Laser Accelerated Ions from a Shock Compressed Gas Foil

TL;DR

This paper demonstrates laser-driven ion acceleration from a shock-compressed gas target, revealing a transition in beam characteristics and the formation of a Z-pinch that enhances ion acceleration.

Contribution

It introduces a novel gas target method for laser ion acceleration and uncovers the role of Z-pinch formation in the process.

Findings

Transition from wide-angle, low-energy to focused, high-energy ion beams

Identification of Z-pinch formation driven by laser wakefield electrons

Enhanced ion acceleration due to combined space charge and Coulombic effects

Abstract

We present results of energetic laser-ion acceleration from a tailored, near solid density gas target.
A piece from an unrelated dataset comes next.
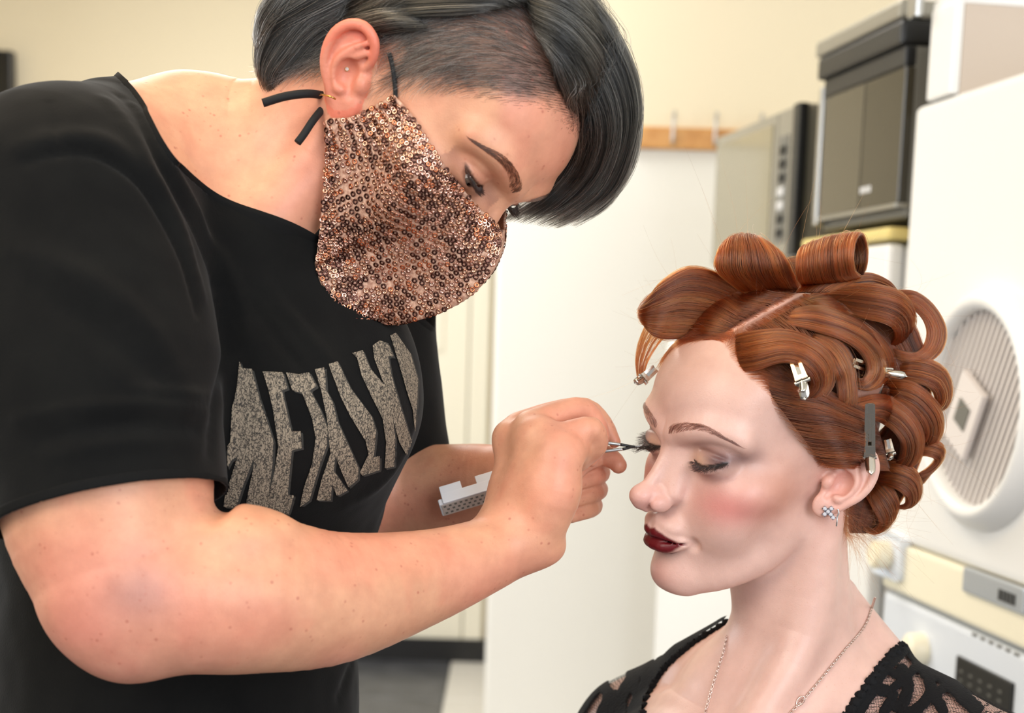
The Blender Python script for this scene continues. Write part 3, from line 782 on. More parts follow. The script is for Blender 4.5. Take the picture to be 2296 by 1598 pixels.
# parting line (bare scalp): from the front hairline to the crown
def part_d(L3): return L3
pa = np.array([hm.inv(W(1632, 740, 0.965)), hm.inv(W(1800, 655, 1.0))])
col = mixc(col, lin(104, 54, 34), 0.7 * hm_w)

M_skin_m = skin_mat('pale_skin', 0.15, 0.4, (330, 0.22, lin(190, 130, 105)), 0.5)
woman = mesh_np('person', Vm / 100, Fm, M_skin_m, attrs={'col': col})
tag(woman, 'seated woman with red pinned curls, dark red lipstick and a sheer black lace top', 'person')

def dbg(name, q, tgt):
    p = proj(hm.fwd(q) / 100); print('LM', name, p.round(0), tgt)
# ------------------------------------------------------------------ the artist standing over her
_xa = np.array([-126.0526, -54.6805, -15.3302]); _ca = np.array([-0.07369, 1.06266, 1.39507])
ha = Frame(rotm(*np.radians(_xa)), (CC + (_ca - CC) * KH) * 100, KH)
qa = dict(ez=2.1, ex=3.05, ey=6.95, bz=3.9, nt=(0, 12.0, -1.5), chy=8.2, chz=-8.0, mz=-4.9, my=0.0, open=True,
          lash=(0.1, -0.25, 0.3), crease=(0.35, 1.0, 0.5), aper=(-0.15, -0.85, 0.1))
SA = SDF(); SA.frame(ha); head_ops(SA, qa)
# ear: axes taken from how it lies in view (lobe -> top, back -> front)
EA = W(795, 165, 0.955)
_d = ha.R.T @ (W(817, 55, 0.945) - W(768, 250, 0.962)); ua = _d / np.linalg.norm(_d)
oa = ha.R.T @ np.array([-0.30, -0.95, 0.05]); oa -= ua * (oa @ ua); oa /= np.linalg.norm(oa); fa = np.cross(ua, oa)
if (ha.R @ fa)[0] < 0: fa = -fa
efa = Frame(ha.R @ np.column_stack([fa, ua, oa]), W(806, 172, 0.963), KH * 1.03)
SA.frame(efa); ear_ops(SA); SA.cur = 0
SAear = SDF(); SAear.frame(efa); ear_ops(SAear)
def neck_ops(S, e):
    S.chain([ha.fwd((0, -2.2, 0.0)), W(640, 360, 1.045), W(440, 385, 1.05), W(300, 470, 1.06)], (6.0 + e, 5.9 + e, 6.4 + e, 8.0 + e), 1.5)
    S.chain([ha.fwd((4.4, -0.8, -4.5)), W(620, 480, 0.985), W(520, 560, 0.985)], (1.6 + e, 1.5 + e, 1.2 + e), 1.6)
    # trapezius and shoulder girdle
    S.chain([W(420, 330, 1.04), W(270, 370, 0.985), W(150, 470, 0.93)], (5.0 + e, 5.2 + e, 6.6 + e), 2.0)
    S.chain([W(480, 440, 1.10), W(650, 560, 1.14), W(800, 660, 1.17)], (6.0 + e, 5.2 + e, 5.0 + e), 2.5)
neck_ops(SA, 0.0)
ARM = [W(150, 480, 0.925), W(205, 830, 0.895), W(243, 1130, 0.872), W(285, 1300, 0.858)]
SA.chain(ARM, (7.0, 7.0, 6.5, 5.6), 1.5, n=16)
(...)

Colliding hydrodynamic shocks compress a pure hydrogen gas jet into a 70 {\mu}m thick target prior to the arrival of the ultra-intense laser pulse. A density scan reveals the transition from a regime characterized by a wide angle, low energy beam to one of a more focused beam with a high energy halo. In the latter case, three dimensional simulations show the formation of a Z-pinch driven by the axial current resulting from laser wakefield accelerated electrons. Ions at the rear of the target are then accelerated by a combination of space charge fields from accelerated electrons and Coulombic repulsion as the pinch dissipates.